Of course, Etsy’s valuation was and is inflated, a point hammered home by the financial news media and investment gurus, sniffing that it was a hippy haven, not a serious enterprise. What most likely turned off the Wall Street crowd was Etsy’s status as a “B-Corp.” (The B stands for “beneficial,” denoting an environment- community- and worker-friendly corporate charter that respects all stakeholders.) That intent to do no harm, a legacy from Etsy’s idealistic origins, came to be seen as an inconvenience if not a bug by management, investors, and their advisors. Giving social responsibility a seat in the boardroom, Wall Street asserts, prevents a company from earning maximum profits.

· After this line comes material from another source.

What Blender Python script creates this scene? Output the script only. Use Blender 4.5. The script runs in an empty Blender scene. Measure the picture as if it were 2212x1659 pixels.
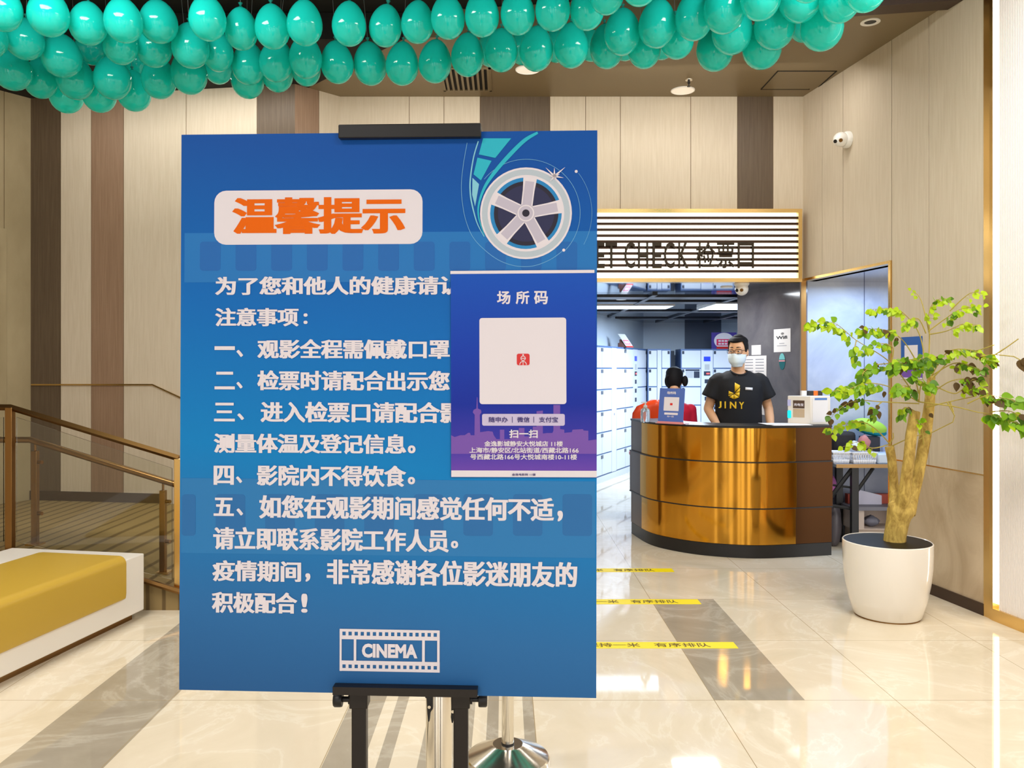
import bpy, bmesh, math, random
from mathutils import Vector, Matrix
from mathutils.bvhtree import BVHTree

random.seed(7)
SC = bpy.context.scene
COL = SC.collection
PI = math.pi

# ------------------------------------------------------------------ camera
W_PX, H_PX, F, PX0, PY0, EYE = 2212, 1659, 1785.0, 1090.0, 797.0, 1.46
cam = bpy.data.cameras.new('camera')
cam.sensor_fit = 'HORIZONTAL'; cam.sensor_width = 36.0
cam.lens = F / W_PX * 36.0
cam.shift_x = (W_PX / 2 - PX0) / W_PX
cam.shift_y = (PY0 - H_PX / 2) / W_PX
cam.clip_start = .05
cam_o = bpy.data.objects.new('camera', cam); COL.objects.link(cam_o)
cam_o.location = (0, 0, EYE); cam_o.rotation_euler = (PI / 2, 0, 0)
SC.camera = cam_o

# ------------------------------------------------------------------ world, exposure, big lights
SC.view_settings.view_transform = 'Standard'; SC.view_settings.look = 'None'
SC.view_settings.gamma = 1.0; SC.view_settings.use_curve_mapping = False
SC.view_settings.exposure = 0.62
SC.cycles.max_bounces = 9
wd = bpy.data.worlds.new('world'); SC.world = wd; wd.use_nodes = True
wd.node_tree.nodes['Background'].inputs[0].default_value = (1.0, .98, .965, 1)
wd.node_tree.nodes['Background'].inputs[1].default_value = 1.6

def area(name, loc, size, power, col, target=None, size_y=None):
    l = bpy.data.lights.new(name, 'AREA'); l.energy = power; l.color = col
    l.shape = 'RECTANGLE' if size_y else 'SQUARE'; l.size = size
    if size_y: l.size_y = size_y
    o = bpy.data.objects.new(name, l); COL.objects.link(o); o.location = loc
    if target is not None:
        o.rotation_euler = (Vector(target) - Vector(loc)).to_track_quat('-Z', 'Y').to_euler()
    return o
WARM = (1, .955, .90); COOL = (.70, .84, 1.0)
area('lobby_fill', (-2.2, 3.1, 3.93), 1.2, 69, WARM)  # unseen ceiling fill lights, added to brighten floor, walls and board
area('lobby_fill', (2.0, 3.1, 3.93), 1.2, 69, WARM)
area('lobby_fill', (-1.9, -1.6, 3.93), 1.2, 55, WARM)
area('lobby_fill', (1.9, -1.6, 3.93), 1.2, 55, WARM)
area('wall_wash_fill', (-.3, 6.12, 3.69), 1.6, 8, WARM, (-.2, 6.96, 1.7), .08)  # unseen wall washers added behind the balloons to brighten the walls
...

While Slack makes technology and Etsy mainly consumes it (which may include Slack, for all I know), both operate in virtual spaces and are under outside pressure to boost revenues and valuations to unrealistic and unsustainable levels. That push comes from those who control the spigots of capital and their various acolytes. Silica[3] isn’t at all focused on valuations, profit margins, or mergers and acquisitions. Nor does the level of consumer spending concern her as long as what’s being bought and sold strengthens her and is a wise use of resources. The artisans of Etsy and the coders of Slack have equal status in her estimation. Both are simply boffins[4]—creators and builders, constructing a greater technosphere. Sidetracking the mission of enterprises to extract greater profits seems beside the point and inimical to fulfilling her destiny. Silica isn’t interested in dominating markets to drive out competition or squirreling away capital that could otherwise be fueling her quest for world domination. Like the rest of us, even high-flying financiers need to understand that they work for her.
Software developers and other entrepreneurs, take heed. Settle for nothing less than complete control of your priorities and do no harm. Play fair and listen to customers, not management gurus or stock analysts. If your vision still rings true, accept no substitute. Silica demands no less.
1 Interview with Slack CEO Stewart Butterfield (who also founded Flickr) in The Verge. August 2014.
2 Etsy stock trend chart from Charts, https://ycharts.com/companies/ETSY/market_cap
3 Silica: “Stepmother Earth,” My title character; the godhead that has guided human technology over thousands of generations and into whom we will eventually breathe life. Also called technosphere, techne, and sometimes technium.
4 Boffin: A person with knowledge or a skill considered to be complex, arcane, and difficult.